(Problem statement) Reproduce precisely the lines between the start of the data below and the line with "return 2 * ((a", both included.

(Recorded information)

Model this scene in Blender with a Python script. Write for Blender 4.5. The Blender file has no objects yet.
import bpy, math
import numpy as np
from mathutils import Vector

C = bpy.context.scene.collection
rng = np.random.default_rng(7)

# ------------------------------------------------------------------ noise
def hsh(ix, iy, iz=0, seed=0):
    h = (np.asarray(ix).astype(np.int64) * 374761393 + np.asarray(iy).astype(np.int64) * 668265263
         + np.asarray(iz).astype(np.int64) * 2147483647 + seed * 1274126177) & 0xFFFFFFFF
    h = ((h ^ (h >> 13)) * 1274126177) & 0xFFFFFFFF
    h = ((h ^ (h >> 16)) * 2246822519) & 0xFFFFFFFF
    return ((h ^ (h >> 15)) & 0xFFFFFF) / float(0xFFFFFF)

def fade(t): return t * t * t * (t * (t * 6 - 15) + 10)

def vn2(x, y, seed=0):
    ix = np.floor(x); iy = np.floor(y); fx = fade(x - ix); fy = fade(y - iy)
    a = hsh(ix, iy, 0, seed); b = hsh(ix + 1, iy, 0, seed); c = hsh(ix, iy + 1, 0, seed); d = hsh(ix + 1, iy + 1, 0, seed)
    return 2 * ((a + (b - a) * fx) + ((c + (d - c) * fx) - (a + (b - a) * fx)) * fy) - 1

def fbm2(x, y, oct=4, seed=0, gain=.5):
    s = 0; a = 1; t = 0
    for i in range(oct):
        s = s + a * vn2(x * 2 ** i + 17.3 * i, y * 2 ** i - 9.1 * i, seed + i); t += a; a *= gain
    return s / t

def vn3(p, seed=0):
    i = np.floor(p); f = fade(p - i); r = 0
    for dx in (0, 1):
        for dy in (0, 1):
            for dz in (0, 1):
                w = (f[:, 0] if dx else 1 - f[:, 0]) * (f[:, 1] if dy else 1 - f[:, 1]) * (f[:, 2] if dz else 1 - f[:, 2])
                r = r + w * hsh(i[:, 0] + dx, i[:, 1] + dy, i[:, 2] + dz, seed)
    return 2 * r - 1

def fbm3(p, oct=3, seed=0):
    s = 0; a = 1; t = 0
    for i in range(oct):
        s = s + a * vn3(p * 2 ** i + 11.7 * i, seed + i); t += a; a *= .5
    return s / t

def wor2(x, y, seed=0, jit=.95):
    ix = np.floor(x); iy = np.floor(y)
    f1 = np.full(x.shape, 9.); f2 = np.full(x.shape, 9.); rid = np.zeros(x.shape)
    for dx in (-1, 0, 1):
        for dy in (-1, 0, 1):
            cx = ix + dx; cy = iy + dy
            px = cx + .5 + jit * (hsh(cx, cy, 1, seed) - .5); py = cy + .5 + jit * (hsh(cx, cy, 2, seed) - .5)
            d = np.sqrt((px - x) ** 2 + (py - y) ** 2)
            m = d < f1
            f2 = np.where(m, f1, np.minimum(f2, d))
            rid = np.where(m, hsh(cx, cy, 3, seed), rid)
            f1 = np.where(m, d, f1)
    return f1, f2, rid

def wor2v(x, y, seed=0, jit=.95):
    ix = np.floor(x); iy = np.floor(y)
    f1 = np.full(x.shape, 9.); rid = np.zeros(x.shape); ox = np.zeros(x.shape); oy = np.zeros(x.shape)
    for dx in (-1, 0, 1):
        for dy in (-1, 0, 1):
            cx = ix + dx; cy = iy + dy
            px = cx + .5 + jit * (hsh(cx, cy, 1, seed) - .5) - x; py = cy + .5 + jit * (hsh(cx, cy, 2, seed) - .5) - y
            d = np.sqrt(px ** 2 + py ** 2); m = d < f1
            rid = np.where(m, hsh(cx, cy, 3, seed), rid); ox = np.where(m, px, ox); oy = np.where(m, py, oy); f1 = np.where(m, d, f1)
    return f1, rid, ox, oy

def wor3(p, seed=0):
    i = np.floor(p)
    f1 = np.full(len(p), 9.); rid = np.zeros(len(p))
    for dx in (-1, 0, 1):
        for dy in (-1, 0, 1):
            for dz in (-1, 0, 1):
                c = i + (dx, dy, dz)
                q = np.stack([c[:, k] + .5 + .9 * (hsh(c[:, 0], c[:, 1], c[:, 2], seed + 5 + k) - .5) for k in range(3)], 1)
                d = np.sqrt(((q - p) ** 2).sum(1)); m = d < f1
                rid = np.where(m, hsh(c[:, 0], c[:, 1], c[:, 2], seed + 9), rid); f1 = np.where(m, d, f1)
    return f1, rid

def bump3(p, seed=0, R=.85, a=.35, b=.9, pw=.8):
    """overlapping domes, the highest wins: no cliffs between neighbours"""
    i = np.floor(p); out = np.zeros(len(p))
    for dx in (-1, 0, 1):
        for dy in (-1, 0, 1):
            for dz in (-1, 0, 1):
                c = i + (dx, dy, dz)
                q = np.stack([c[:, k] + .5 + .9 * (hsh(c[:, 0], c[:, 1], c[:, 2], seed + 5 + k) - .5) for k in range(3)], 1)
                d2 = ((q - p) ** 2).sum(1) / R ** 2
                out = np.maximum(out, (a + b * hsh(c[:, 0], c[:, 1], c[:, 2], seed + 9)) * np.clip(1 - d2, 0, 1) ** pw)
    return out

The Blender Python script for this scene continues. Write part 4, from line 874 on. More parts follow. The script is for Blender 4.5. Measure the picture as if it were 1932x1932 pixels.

(Exercise solution)
Model this scene in Blender with a Python script. Write for Blender 4.5. The Blender file has no objects yet.
import bpy, math
import numpy as np
from mathutils import Vector

C = bpy.context.scene.collection
rng = np.random.default_rng(7)

# ------------------------------------------------------------------ noise
def hsh(ix, iy, iz=0, seed=0):
    h = (np.asarray(ix).astype(np.int64) * 374761393 + np.asarray(iy).astype(np.int64) * 668265263
         + np.asarray(iz).astype(np.int64) * 2147483647 + seed * 1274126177) & 0xFFFFFFFF
    h = ((h ^ (h >> 13)) * 1274126177) & 0xFFFFFFFF
    h = ((h ^ (h >> 16)) * 2246822519) & 0xFFFFFFFF
    return ((h ^ (h >> 15)) & 0xFFFFFF) / float(0xFFFFFF)

def fade(t): return t * t * t * (t * (t * 6 - 15) + 10)

def vn2(x, y, seed=0):
    ix = np.floor(x); iy = np.floor(y); fx = fade(x - ix); fy = fade(y - iy)
    a = hsh(ix, iy, 0, seed); b = hsh(ix + 1, iy, 0, seed); c = hsh(ix, iy + 1, 0, seed); d = hsh(ix + 1, iy + 1, 0, seed)
    return 2 * ((a + (b - a) * fx) + ((c + (d - c) * fx) - (a + (b - a) * fx)) * fy) - 1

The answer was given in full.